まず、距離感と節度がないのがゴウ氏のスタイルだ。そもそも買収契約が締結されたのは4月2日で、出資期限とされたのは10月5日であり、出資はまだ実施されていない。鴻海はまだシャープの株主ではない。
それにもかかわらずゴウ氏はもちろん、鴻海側のチームはシャープの工場や事業所に遠慮なく立ち入り、在庫の資料などを精査している。台湾、中国のホンハイ事業所ではシャープ製品の即売会を行うなど、「もうすっかり子会社」という扱いだ。
シャープに対するゴウ会長の取り組みは、よくいえば朝令暮改、わるく表現すれば傲岸不遜とも形容できる。出資予定額も買収契約締結後に1000億円も減額するなど傍若無人、やりたい放題である。

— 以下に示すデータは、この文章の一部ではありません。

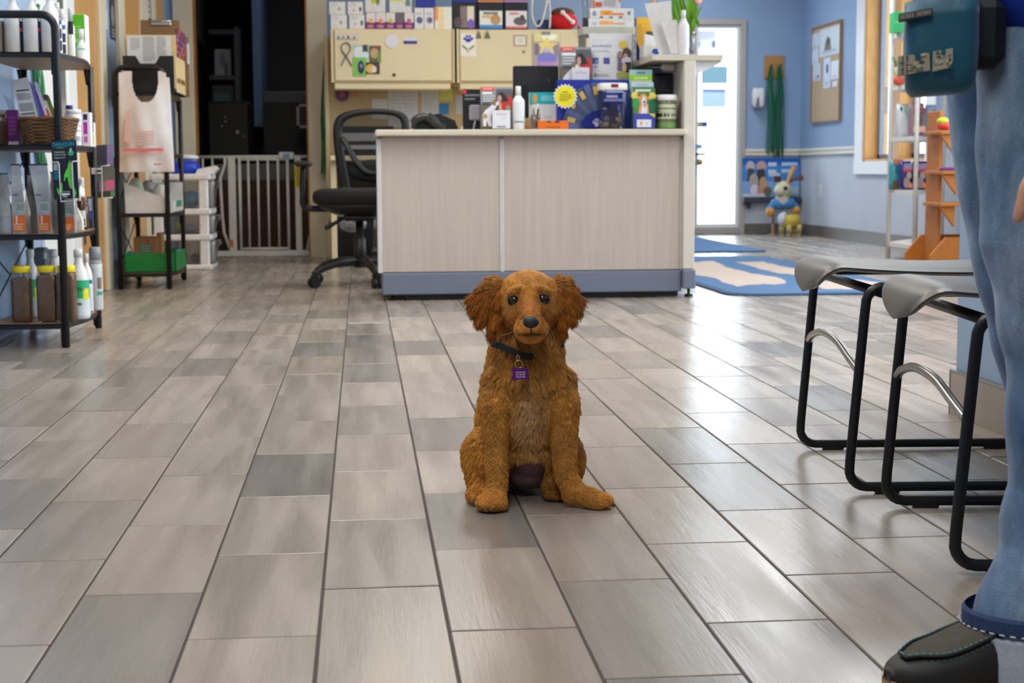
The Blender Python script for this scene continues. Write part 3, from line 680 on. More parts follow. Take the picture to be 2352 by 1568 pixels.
leaflet_holder('black and green pet supplement leaflet in a wire holder on the near post', [(124, 458), (181, 455), (174, 321), (117, 323)], 5.79,
    [('t', .06, .885, .86, .082, 'DASUQUIN', (20, 176, 206)), ('r', .18, .868, .52, .876, (120, 190, 60)), ('t', .10, .785, .42, .032, 'A New Breed', (220, 220, 224)), ('t', .09, .735, .48, .032, 'of Joint Health', (220, 220, 224)), ('t', .11, .685, .42, .032, 'Supplement!', (220, 220, 224)),
     ('e', .78, .775, .12, .045, (60, 170, 90)), ('p', [(.66, .78), (.9, .78), (.8, .86), (.76, .86)], (30, 150, 160)), ('r', .765, .79, .795, .86, (230, 236, 236)), ('l', .06, .50, .24, .60, 4, (224, 224, 228)), ('l', .06, .34, .26, .48, 5, (24, 140, 160)),
     ('p', dog, gr), ('p', cat_, gr), ('l', .3, .115, .7, .13, 1, (150, 150, 154)), ('r', .34, .065, .66, .095, (226, 226, 226)), ('l', .38, .03, .62, .05, 1, (190, 190, 190))], (25, 29, 40), 0)
leaflet_holder('rack of dim purple and pink leaflets on the far shelf post', [(224, 455), (264, 451), (252, 331), (221, 334)], 6.50,
    [('r', 0, .65, .7, 1, (62, 58, 70)), ('r', .6, .6, .95, 1, (142, 124, 164)), ('r', 0, .3, 1, .6, (112, 108, 96)), ('r', .1, .12, .6, .3, (150, 120, 122)), ('r', .5, .12, 1, .32, (220, 110, 140)), ('r', 0, 0, .8, .12, (64, 66, 46)), ('r', .75, 0, 1, .14, (100, 140, 100))], (70, 70, 66), 1)

# ------------------------------------------------------------ on the second rack
TZ = Z1; Y = 8.80
P = lambda a, b, y=Y: np.array(at(a, b, y))
t = thing('file_holder', 'black desk file holder with a notched front standing on the rack top', 'file holder', (at(340, 200, Y)[0], 8.98, TZ))
x0, x1 = at(283, 170, Y)[0], at(400, 170, Y)[0]; zt = at(300, 128, Y)[2]; w_ = x1-x0; h = zt-TZ; zn = (at(340, 146, Y)[2]-TZ)
poly = [(0, 0), (w_, 0), (w_, h), (w_*.73, h), (w_*.64, zn), (w_*.34, zn), (w_*.25, h), (0, h)]
MB().prism(poly, (x0, Y, TZ), (1, 0, 0), (0, 0, 1), .006, blackp).build('front_panel', t)
mb = MB(); mb.box(x0, x1, 8.8, 9.34, TZ, TZ+.006, blackp); mb.box(x0, x0+.005, 8.8, 9.34, TZ, TZ+h*.4, blackp); mb.box(x1-.005, x1, 8.8, 9.34, TZ, TZ+h*.12, blackp); mb.box(x0, x1, 9.335, 9.34, TZ, TZ+h*.8, blackp); mb.build('tray', t)
man = [(226, 204, 152), (232, 212, 164), (220, 196, 140)]
for k in range(11):
    y = 8.90+k*.037; top = at(300, 80+k*.3, 8.9)[2]; a = at(286, 100, 8.9)[0]; b = at(404+(k % 3)*1.5, 100, 8.9)[0]
    mb = MB(); mb.box(a, b, y, y+.02, TZ+.007, top-.004*(k % 3), K(man[k % 3], .7), .002)
    o = single('manila_folder', 'manila folder filed on edge in the black holder', 'folder', mb, 'manila folders in the black file holder')
    cols = [(190, 60, 70), (60, 80, 170), (200, 120, 60), (90, 50, 60), (150, 60, 110)]
    tb = MB()
    for q in range(5): tb.box(b-.001, b+.006, y+.002, y+.018, TZ+.22+.032*q-.02, TZ+.248+.032*q-.02, K(cols[(q*2+k) % 5], .6))
    tb.box(b-.001, b+.005, y+.002, y+.018, TZ+.06, TZ+.085, K(((150, 140, 60), (140, 40, 90))[k % 2], .6)); tb.build('index_tabs', o)
x0, x1 = at(291, 100, 8.86)[0], at(391, 100, 8.86)[0]; z1 = at(340, 82, 8.86)[2]
mb = MB(); mb.box(x0, x1, 8.866, 8.872, TZ+.01, z1, paper)
o = single('printed_sheet', 'white printed list standing in front of the manila folders', 'paper', mb)
MB().prints([('l', .36, .55, .64, .98, 16, (150, 150, 154)), ('l', .68, .6, .9, .98, 14, (160, 160, 164)), ('l', .08, .75, .3, .96, 7, (176, 176, 180))], (x0, 8.866, TZ+.01), (x1-x0, 0, 0), (0, 0, z1-TZ-.01)).build('print', o)
cork = mat('hardboard', (148, 112, 76), .6, var=.08, scale=80)
for k, (a, b, p0, y, lab) in enumerate(((323, 413, 45, 9.35, 'brown clipboard with silver clip rising behind the folders'), (398, 432, 83, 9.30, 'brown clipboard with a white strip at the right of the rack top'))):
    x0, x1 = at(a, 100, y)[0], at(b, 100, y)[0]; z1 = at(a, p0, y)[2]
    mb = MB(); mb.box(x0, x1, y+.02, y+.025, TZ, z1, cork, .002); o = single('clipboard', lab, 'clipboard', mb)
    mb = MB()
    if k == 0:
        e0, e1, f0, f1 = at(346, 58, y)[0], at(392, 58, y)[0], at(346, 58, y)[2], at(346, 47, y)[2]
        mb.box(e0, e1, y+.008, y+.02, f0, f1, steel, .003); mb.tube([(e0, y+.008, f1-.004), (e1, y+.008, f1-.004)], .007, steel, 8); mb.build('clip', o)
    else:
        mb.box(x1-.012, x1+.004, y+.010, y+.02, at(a, 147, y)[2], at(a, 100, y)[2], K((226, 226, 226), .4), .002); mb.build('white_strip', o)
# plastic bags hung on the frame
bagm = mat('thin_white_plastic', (226, 222, 220), .4, var=.05, scale=12, bump=.5, bscale=26, trans=0)
def bag_surface(y, off, m, name, parent):
    nx, nz = 60, 64; x0, x1 = at(272, 300, y)[0], at(396, 300, y)[0]; zt, zb_ = at(300, 163, y)[2], at(300, 395, y)[2]
    V = []; keep = {}
    for j in range(nz+1):
        v = j/nz
        for i in range(nx+1):
            u = i/nx; sq = 1-.13*math.sin(math.pi*min(1, v*1.6))*(1-v)*.6
            x = x0+(x1-x0)*(.5+(u-.5)*(.92+.1*v)); z = zt+(zb_-zt)*v
            fold = .012*math.sin(u*7+2.2*v+off*40)*(.2+v*.8)+.006*math.sin(u*17-5*v+off*90)*v+.010*math.sin(u*11+v*9)*max(0, .45-v)
            bulge = -.05*max(0, math.sin(math.pi*u))**.6*max(0, math.sin(math.pi*min(1, max(0, (v-.12)/.88))))**.8
            keep[(i, j)] = len(V); V.append((x, y+off+bulge*.6+fold, z))
    Fs = []
    for j in range(nz):
        for i in range(nx):
            u, v = (i+.5)/nx, (j+.5)/nz
            hole = v < .02 and (u < .08 or u > .86)
            if u > .93 and v < .06: hole = True
            if ((u-.52)/.27)**2 < 1 and v < .315*(1-((u-.52)/.27)**2)**.35: hole = True
            if not hole: Fs.append((keep[(i, j)], keep[(i+1, j)], keep[(i+1, j+1)], keep[(i, j+1)]))
    mb = MB(); mb.add(V, Fs, m, True); return mb.build(name, parent), x0, x1, zt, zb_
t = thing('shopping_bags', 'white thank-you style plastic carrier bags with red print hung from the rack', 'plastic bag', at(334, 395, 8.66))
o, x0, x1, zt, zb_ = bag_surface(8.66, 0, bagm, 'bag', t); bag_surface(8.66, .012, bagm, 'bag', t); bag_surface(8.66, .026, bagm, 'bag', t)
red = (206, 92, 96); rm = mat('faint_red_print', (214, 120, 120), .5)
y = 8.66-.048
mb = MB()
els = [('r', .10, .205, .84, .235, rm), ('l', .10, .165, .82, .19, 2, mat('faint_red_print_pale', (222, 160, 156), .5)), ('p', [(.12, .30), (.26, .28), (.24, .62), (.18, .60)], mat('faint_red_print_wash', (222, 182, 178), .5)), ('r', .66, .07, .8, .08, (200, 80, 80))]
for k in range(5): els.append(('r', .36+.0*k, .27+.03*k, .68, .285+.03*k, mat('faint_red_print_wash', (222, 182, 178), .5)))
mb.prints(els, (x0, y, zb_), (x1-x0, 0, 0), (0, 0, zt-zb_)).build('print', t)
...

買収調印前には、現経営陣の温存とシャープ従業員をリストラしないなどとしていたが、5月12日に至り、シャープは次期社長に鴻海の戴正呉副総裁が就任すると表明した。高橋興三社長が実質更迭されることについて快哉を覚えるシャープ社員も多いことだろうが、「鴻海に付けば安泰だ」と高橋氏が思っていたとしたら当てが外れたことだろう。